Discute-se a composição do Conselho Superior do Ministério Público, e o sindicato vem a terreiro clamar contra a ‘tentativa de captura da justiça pela política’. Não há como esconder a evidência de que o modelo anterior falhou, a partir do momento em que a vaidade de alguns fez germinar protagonismos, impróprios num órgão que deve primar pela discrição e pelo rigor. Mas a corporação recusa reconhecê-lo. 

O sindicato dos magistrados do MP insiste em fazer crer que a composição do CSMP põe em risco a autonomia do MP, quando é manifesto que a essência do mal está nas ligações perigosas que multiplicam as fugas de informação e trouxeram a novidade dos arquivamentos a troco de dinheiro.

O mal está à vista, mas a corporação resiste à mudança e rejeitará qualquer fórmula diferente daquela em que se habituou a viver. Faz mal. Os eleitos são mais independentes e mais livres que os nomeados, e têm a grande vantagem da rotação, que poderá insuflar sangue novo num órgão inerte. 

A garantia de eficácia do CSMP está na abertura a ‘outros olhos’ e não na blindagem a tudo quanto possa representar escrutínio da atuação.

Não se contesta que, para o país, os magistrados são mais confiáveis do que os políticos.

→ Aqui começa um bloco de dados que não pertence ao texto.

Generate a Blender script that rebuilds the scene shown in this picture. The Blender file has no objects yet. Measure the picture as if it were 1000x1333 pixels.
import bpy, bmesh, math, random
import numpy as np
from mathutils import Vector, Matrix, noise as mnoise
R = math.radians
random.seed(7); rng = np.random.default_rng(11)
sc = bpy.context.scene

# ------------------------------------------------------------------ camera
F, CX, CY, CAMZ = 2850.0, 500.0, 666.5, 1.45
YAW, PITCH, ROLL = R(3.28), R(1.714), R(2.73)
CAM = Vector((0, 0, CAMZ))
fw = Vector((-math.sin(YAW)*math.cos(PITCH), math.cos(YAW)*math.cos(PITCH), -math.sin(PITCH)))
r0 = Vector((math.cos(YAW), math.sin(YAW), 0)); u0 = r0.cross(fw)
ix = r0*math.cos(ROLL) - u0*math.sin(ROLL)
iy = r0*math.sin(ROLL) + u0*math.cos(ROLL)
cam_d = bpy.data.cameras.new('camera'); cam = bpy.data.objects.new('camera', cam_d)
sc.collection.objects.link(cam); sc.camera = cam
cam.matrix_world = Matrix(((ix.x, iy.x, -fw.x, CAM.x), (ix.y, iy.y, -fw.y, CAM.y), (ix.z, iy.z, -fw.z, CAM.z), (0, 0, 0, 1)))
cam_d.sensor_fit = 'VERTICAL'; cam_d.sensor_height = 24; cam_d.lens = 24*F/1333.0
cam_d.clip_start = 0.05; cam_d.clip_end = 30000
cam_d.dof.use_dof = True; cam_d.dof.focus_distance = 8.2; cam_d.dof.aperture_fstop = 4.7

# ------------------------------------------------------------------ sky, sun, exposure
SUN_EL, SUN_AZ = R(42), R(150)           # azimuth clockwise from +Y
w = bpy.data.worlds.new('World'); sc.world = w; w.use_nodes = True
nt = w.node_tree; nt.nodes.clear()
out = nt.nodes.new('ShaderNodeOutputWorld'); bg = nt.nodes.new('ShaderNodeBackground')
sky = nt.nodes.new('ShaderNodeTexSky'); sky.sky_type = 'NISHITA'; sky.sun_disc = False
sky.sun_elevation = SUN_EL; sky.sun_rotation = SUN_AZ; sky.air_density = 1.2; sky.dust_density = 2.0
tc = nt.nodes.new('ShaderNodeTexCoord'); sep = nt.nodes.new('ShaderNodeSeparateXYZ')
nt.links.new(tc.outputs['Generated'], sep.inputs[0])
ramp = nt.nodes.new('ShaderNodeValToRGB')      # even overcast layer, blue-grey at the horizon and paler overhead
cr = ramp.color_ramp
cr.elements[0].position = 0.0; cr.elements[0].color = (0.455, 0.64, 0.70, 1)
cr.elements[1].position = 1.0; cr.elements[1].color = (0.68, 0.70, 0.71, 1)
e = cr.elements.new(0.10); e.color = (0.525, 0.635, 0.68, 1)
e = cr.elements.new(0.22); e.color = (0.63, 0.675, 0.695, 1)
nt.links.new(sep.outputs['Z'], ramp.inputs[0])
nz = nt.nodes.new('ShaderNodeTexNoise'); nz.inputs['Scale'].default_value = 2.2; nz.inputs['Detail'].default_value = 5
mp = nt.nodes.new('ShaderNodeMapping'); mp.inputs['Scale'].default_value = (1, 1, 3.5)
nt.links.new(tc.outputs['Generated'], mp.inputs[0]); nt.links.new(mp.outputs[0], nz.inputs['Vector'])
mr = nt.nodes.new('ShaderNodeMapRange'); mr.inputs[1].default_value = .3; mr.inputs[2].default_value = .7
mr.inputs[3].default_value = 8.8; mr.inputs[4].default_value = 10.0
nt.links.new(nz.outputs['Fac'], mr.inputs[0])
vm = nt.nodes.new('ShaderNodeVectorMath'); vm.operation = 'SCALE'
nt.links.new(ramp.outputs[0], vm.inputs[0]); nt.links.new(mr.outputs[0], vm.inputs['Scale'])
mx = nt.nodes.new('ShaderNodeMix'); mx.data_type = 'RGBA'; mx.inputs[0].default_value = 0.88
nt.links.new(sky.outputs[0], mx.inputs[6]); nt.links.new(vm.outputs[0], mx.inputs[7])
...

Mas o tema não é esse – o que está em causa é o risco da ingerência das ‘amizades particulares’ que se movimentam por detrás da cortina. E o que mais espanta é que, em defesa dos magistrados probos, o sindicato nunca tenha denunciado uma promiscuidade que é um segredo de polichinelo. Ou será que preferem continuar a ser todos suspeitos?